I later read in Barbara Frale's 2012 book, "The Templars and the Shroud of Christ," that "Whoever raised the lid [of such an earthenware jar] would not have seen anything but a featureless mass of cloth, too tightly turned in on itself to show even the abundant marks of blood":

"Rather, it was a container designed for other purposes, where the Shroud was perhaps only provisionally housed. The shape of the object is exactly like that of the terra-cotta amphoras found in Qumran, which held the 800 or more manuscripts of the Essene library. In effect, amphoras were very versatile containers in which anything could and would be stored, from oil to grain to books. At the very bottom of that container there must have been some water, a small amount but enough to dampen the lower part of the cloth. This reconstruction seems to open a new and promising path of research. No doubt that kind of earthenware container was a highly commonplace object, made all over the Middle East and certainly not only in Qumran, but the community that lived in isolation on the Dead Sea shore had several features that might have made it a safe refuge for the earliest Christians, persecuted by the Jerusalem authorities almost from the time of Jesus's death.

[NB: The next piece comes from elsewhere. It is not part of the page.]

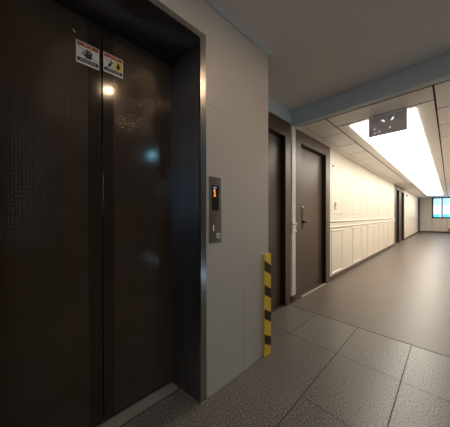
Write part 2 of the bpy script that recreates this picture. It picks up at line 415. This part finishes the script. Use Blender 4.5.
part('edge_strip', box(XD+.0835, XD+.088, -.085, .772, .0003, .007), 'stainless', sl)

bm = bmesh.new(); add_prism(bm, [(XD+.089, .7765), (XE+.004, .7998), (XE+.004, .7965), (XD+.089, .7725)], 'Z', .0003, .006)
add_box(bm, XE+.0105, XE+.014, .798, .850, .0003, .006)
part('edge_strip', bm, 'alu', sl)

# call panel
cp = thing('call_panel', (XE, .93, .974), 'narrow stainless elevator call panel with orange number and square button', 'elevator call panel')
part('faceplate', box(XE, XE+.008, .872, .978, .974, 1.398), 'stainless', cp, bevel=.0015)
dsp = part('display', box(XE+.007, XE+.0095, .892, .953, 1.182, 1.342), 'black', cp)
X1 = XE+.0095
part('digit', prism([(.907, 1.272), (.925, 1.272), (.925, 1.279), (.920, 1.279), (.920, 1.318), (.912, 1.318), (.906, 1.310), (.906, 1.303), (.912, 1.306), (.912, 1.279), (.907, 1.279)], 'X', X1, X1+.0006), 'orange_led', dsp)
bm = box(X1, X1+.0006, .905, .916, 1.325, 1.333); add_box(bm, X1, X1+.0006, .920, .930, 1.325, 1.333)
part('status_mark', bm, 'led_dim', dsp)
part('slit_light', box(XE+.0075, XE+.009, .904, .909, 1.05, 1.09), 'led_dim', cp)
bt = part('button', box(XE+.0075, XE+.012, .931, .961, 1.003, 1.036), 'white_plastic', cp, bevel=.002)
part('button_face', box(XE+.012, XE+.0135, .936, .956, 1.008, 1.031), 'alu', bt)
part('arrow', prism([(.942, 1.015), (.950, 1.015), (.946, 1.024)], 'X', XE+.0135, XE+.0142), 'black_matt', bt)

# stickers on the doors
def sticker(y0, y1, z0, z1, label, kind):
    x = XD+.0016 if kind else XD+.0016
    t = thing('warning_sticker', (x, (y0+y1)/2, z0), label, 'sticker')
    hh, ww = z1-z0, y1-y0
    part('backing', box(x, x+.0006, y0, y1, z0, z1), 'white', t)
    X = x+.0006
    def b2(nm, u0, u1, v0, v1, mt, lay=1): return part(nm, box(X, X+.0003*lay, y0+u0*ww, y0+u1*ww, z0+v0*hh, z0+v1*hh), mt, t)
    b2('title_band', .04, .96, .80, .96, 'red')
    bm = bmesh.new()
    for u0, u1 in ((.34, .48), (.55, .70)): add_box(bm, X, X+.0006, y0+u0*ww, y0+u1*ww, z0+.84*hh, z0+.92*hh)
    part('title_mark', bm, 'orange', t)
    b2('caption_band', .04, .96, .09, .26, 'black_matt')
    bm = bmesh.new()
    for i in range(9): add_box(bm, X, X+.0006, y0+(.16+i*.078)*ww, y0+(.205+i*.078)*ww, z0+.155*hh, z0+.195*hh)
    part('caption_mark', bm, 'white', t)
    def P(u, v): return (y0+u*ww, z0+v*hh)
    def bar(bm, u0, v0, u1, v1, w_, lay):
        a, c = Vector(P(u0, v0)), Vector(P(u1, v1)); d = (c-a).normalized(); n = Vector((-d.y, d.x))*w_*ww/2
        add_prism(bm, [tuple(a-n), tuple(c-n), tuple(c+n), tuple(a+n)], 'X', X, X+.0003*lay)
    if not kind:
        bm = bmesh.new()   # open hand
        add_prism(bm, [P(.40, .32), P(.62, .32), P(.68, .42), P(.66, .54), P(.40, .54), P(.36, .42)], 'X', X, X+.0004)
        for (a, b_, c, d) in ((.42, .5, .38, .68), (.49, .5, .48, .74), (.56, .5, .58, .73), (.63, .5, .67, .66), (.38, .40, .24, .54)):
            bar(bm, a, b_, c, d, .072, 1.5)
        part('hand_mark', bm, 'black_matt', t)
        bm = bmesh.new(); bar(bm, .06, .76, .92, .30, .022, 2); part('slash', bm, 'black_matt', t)
    else:
        b2('yellow_field', .55, .96, .30, .78, 'yellow_print')
        bm = bmesh.new()
        for (cu, cv) in ((.75, .5),):
            bar(bm, cu, cv-.12, cu, cv+.12, .12, 2.5); bar(bm, cu-.12, cv-.02, cu+.12, cv+.06, .06, 2.5); bar(bm, cu-.07, cv-.15, cu+.02, cv, .06, 2.5)
            bar(bm, cu, cv+.13, cu, cv+.20, .08, 2.5)
        bar(bm, .30, .38, .38, .58, .10, 2); bar(bm, .34, .50, .22, .40, .05, 2); bar(bm, .37, .62, .40, .70, .08, 2); bar(bm, .36, .52, .48, .60, .05, 2); bar(bm, .30, .40, .22, .30, .05, 2)
        part('figure_mark', bm, 'black_matt', t)
        bm = bmesh.new(); bar(bm, .08, .74, .50, .32, .02, 2.2); part('slash', bm, 'black_matt', t)
sticker(.222, .327, 1.937, 2.050, 'square white warning sticker with black open hand on the left elevator leaf', 0)
sticker(.347, .450, 1.945, 2.052, 'square white warning sticker with a yellow field on the right elevator leaf', 1)
tag(obj('adhesive_scrap', prism([(.206, 2.090), (.211, 2.094), (.222, 2.084), (.220, 2.078), (.214, 2.080)], 'X', XD+.0015, XD+.0022), 'alu', loc=(XD+.002, .212, 2.085)),
    'tiny pale scrap stuck on the elevator door above the hand sticker', 'scrap')

# yellow and black corner guard
cg = thing('corner_guard', (XE+.01, 1.49, 0), 'yellow foam corner guard with slanted black stripes on the lift wall corner', 'corner guard')
bm = bmesh.new()
def strip(x0, x1, y0, y1, z0, z1, slant, mi):     # front leg piece with slanted ends (z falls towards +Y)
    pass
zt = .834; gx0, gx1, gy0, gy1 = XE, XE+.020, 1.438, CORN+.008
stripes = [(.787, .706), (.592, .511), (.394, .314), (.190, .114)]
drop = .052
def guardseg(za, zb, mi, top=False, bot=False):
    """piece between two slanted cuts: za upper, zb lower height at near edge"""
    def Z(z, y, flat): return z if flat else z - drop*(y-gy0)/(gy1-gy0)
    out = [(gx1, gy0), (gx1, gy1), (XC*.25+XE*.75, gy1), (XC*.25+XE*.75, CORN), (XE, CORN), (XE, gy0)]
    T = [bm.verts.new((x, y, Z(za, y, top))) for x, y in out]; B = [bm.verts.new((x, y, Z(zb, y, bot))) for x, y in out]
    n = len(out); fs = [bm.faces.new(T), bm.faces.new(B[::-1])] + [bm.faces.new([T[i], B[i], B[(i+1)%n], T[(i+1)%n]]) for i in range(n)]
    for f in fs[:-1]: f.material_index = mi
z = zt; top = True
for a, b_ in stripes:
    guardseg(z, a, 0, top=top); guardseg(a, b_, 1); z = b_; top = False
guardseg(z, .002, 0, bot=True)
part('foam_strip', bm, ['yellow', 'black_matt'], cg)

# ---------------------------------------------------------------- flat doors
def flat_door(n, a, b_, c, d, lock=True):
    r = thing('door_%d' % n, (XC, (a+b_)/2, 0), kind='structure')
    zt = ZDO if n == 1 else ZC-.001
    xf = XC+.014; xb = XC-.10; xl = XC-.058
    bm = bmesh.new()
    add_prism(bm, [(a, 0), (b_, 0), (b_, zt), (a, zt), (a, 0.001), (c, .001), (c, ZDI), (d, ZDI), (d, .001)][:0] or [(a, 0), (c, 0), (c, zt), (a, zt)], 'X', xb, xf)
    add_prism(bm, [(d, 0), (b_, 0), (b_, zt), (d, zt)], 'X', xb, xf)
    add_prism(bm, [(c, ZDI), (d, ZDI), (d, zt), (c, zt)], 'X', xb, xf)
    part('door_frame', bm, 'frame_brown', r, bevel=.002)
    bm = bmesh.new()       # black seal lining the recess
    add_box(bm, xl-.001, xf-.010, d-.0035, d+.0005, .012, ZDI); add_box(bm, xl-.001, xf-.010, c-.0005, c+.0035, .012, ZDI)
    add_box(bm, xl-.001, xf-.010, c, d, ZDI-.0035, ZDI+.0005)
    part('door_seal', bm, 'gasket', r)
    lf = part('door_leaf', box(xl-.04, xl, c+.002, d-.002, .014, ZDI-.002), 'door_brown', r, bevel=.002)
    part('threshold', box(xb, xf-.012, c, d, .0, .010), 'frame_brown', r)
    if n != 1: part('threshold_edge', box(xf-.0115, xf-.002, c, d, .0, .009), 'white_trim', r)
    for z0 in (.045, ZDI-.085):
        part('hinge', lathe([(.011, 0), (.011, .055), (.007, .062)], 14, M4=Matrix.Translation((xf-.006, d-.012, z0))), 'bronze', r)
    bm = bmesh.new()
    for (ya, yb) in ((a, c), (d, b_)): add_box(bm, xf-.002, xf+.006, ya+.002, yb-.002, 0, .05)
    part('frame_foot', bm, 'frame_brown', r)
    if lock:
        yl = c+.145
        lk = part('door_lock', box(xl, xl+.022, yl-.032, yl+.032, .955, 1.285), 'bronze', lf, bevel=.006)
        bm = lathe([(.022, 0), (.022, .02), (.012, .024), (.011, .045)], 18, M4=Matrix.Translation((xl+.020, yl, 1.055)) @ Matrix.Rotation(math.pi/2, 4, 'Y'))
        tube([(xl+.058, yl-.004, 1.055), (xl+.064, yl+.02, 1.055), (xl+.064, yl+.07, 1.055), (xl+.060, yl+.135, 1.053)], .009, 10, bm)
        part('lever_handle', bm, 'bronze', lf)
        part('lock_cap', box(xl+.02, xl+.026, yl-.018, yl+.018, 1.262, 1.280), 'stainless', lf, bevel=.002)  # pale bar standing in for the highlight on top of the lock
    part('door_viewer', lathe([(.012, 0), (.012, .004), (.007, .006)], 16, M4=Matrix.Translation((xl, (c+d)/2, 1.5)) @ Matrix.Rotation(math.pi/2, 4, 'Y')), 'bronze', lf) if n != 2 else None
for i, dd in enumerate(DOORS): flat_door(i+1, *dd, lock=(i != 0))

# ---------------------------------------------------------------- small things on the corridor wall
sw = thing('light_switch', (XC, 4.20, 1.26), 'small brass coloured switch plate on cream wall just past the nearer white panelled door', 'switch')
sw['label'] = 'small brass coloured switch plate on the cream wall beside the door with the lever'
part('plate', box(XC, XC+.008, 4.160, 4.235, 1.255, 1.385), 'brass', sw, bevel=.002)
part('rocker', box(XC+.008, XC+.012, 4.178, 4.217, 1.275, 1.315), 'white_plastic', sw, bevel=.001)
part('rocker', box(XC+.008, XC+.012, 4.178, 4.217, 1.325, 1.365), 'brass', sw, bevel=.001)
sn = lathe([(.020, 0), (.020, .008), (.013, .016)], 18, M4=Matrix.Translation((XC, 4.08, 2.03)) @ Matrix.Rotation(math.pi/2, 4, 'Y'))
tag(obj('wall_sensor', sn, 'alu', loc=(XC, 4.08, 2.03)), 'tiny round grey sensor high on cream wall near the door with the lever', 'sensor')
cv = lathe([(.045, 0), (.045, .02), (.03, .04)], 14, M4=Matrix.Translation((XC, 13.55, 2.09)) @ Matrix.Rotation(math.pi/2, 4, 'Y'))
tag(obj('wall_sensor', cv, 'groove', loc=(XC, 13.55, 2.09)), 'small dark round fitting high on the wall beyond the far pair of doors', 'sensor')
so = thing('wall_outlet', (XC, 15.75, .45), 'white wall outlet low on the cream wall near far end of corridor', 'outlet')
part('plate', box(XC, XC+.010, 15.62, 15.90, .44, .56), 'white_plastic', so, bevel=.002)
for yy in (15.69, 15.83): part('socket', lathe([(.022, 0), (.022, .003)], 14, M4=Matrix.Translation((XC+.010, yy, .50)) @ Matrix.Rotation(math.pi/2, 4, 'Y')), 'alu', so)

# red extinguisher on the floor at the far end
ex, ey = .055, 19.45
fe = thing('fire_extinguisher', (ex, ey, 0), 'small red fire extinguisher on the floor by the far wall under the window', 'fire extinguisher')
part('cylinder_body', lathe([(.085, 0.0), (.095, .012), (.095, .24), (.085, .275), (.05, .305), (.032, .315), (.030, .33)], 24, M4=Matrix.Translation((ex, ey, 0))), 'red_gloss', fe)
part('valve', box(ex-.03, ex+.03, ey-.015, ey+.015, .33, .355), 'black', fe, bevel=.003)
part('lever', box(ex-.09, ex+.03, ey-.010, ey+.010, .362, .372), 'red_gloss', fe, bevel=.002)
part('hose', tube([(ex-.03, ey, .345), (ex-.08, ey, .33), (ex-.115, ey, .26), (ex-.13, ey, .15), (ex-.135, ey, .04)], .014), 'red_gloss', fe)

# ---------------------------------------------------------------- outside: building across the way, seen through the far window
bd = thing('apartment_building', (0, YF+9, -6), 'pale blue and white building with teal strips seen outside the corridor window', 'building')
bY = YF+9
part('wall', box(-8, 8, bY, bY+4, -6, 9), 'facade', bd)
for k in range(-3, 6):
    for zz in (-2.0, .85, 3.7):
        x0 = -1.08+.65*k
        part('window', box(x0, x0+.40, bY-.06, bY+.02, zz+1.25, zz+2.1), 'facade_glass', bd)
        part('spandrel', box(x0, x0+.40, bY-.05, bY+.02, zz, zz+.36), 'facade_cyan', bd)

At any rate, if Salcito and Guerreschi's reconstruction is correct, it argues for a phase in the Shroud's history in which this object was not exhibited to the veneration of the faithful, but, on the contrary, hidden: Whoever raised the lid would not have seen anything but a featureless mass of cloth, too tightly turned in on itself to show even the abundant marks of blood. As is known, Jewish tradition held blood in horror and saw it as necessary to destroy anything that had come into contact with corpses, being in the highest degree impure and able to pollute people, things, and places." (Frale, B., 2012, "The Templars and the Shroud of Christ," Skyhorse Publishing: New York NY, p.171)

I then realised that I had missed your point, thinking only of the water, not the fact that this would indeed suggest that the Shroud was stored folded tightly in an earthenware jar at a time when "it was in peril," namely in the early first century when the tiny Christian church was being persecuted by its far more numerous enemies, the Jews (Acts 8:1-3; 11:19; 12:1-3)."

I have posted this correction under the "Comments" section of my April 2018, Shroud of Turin News.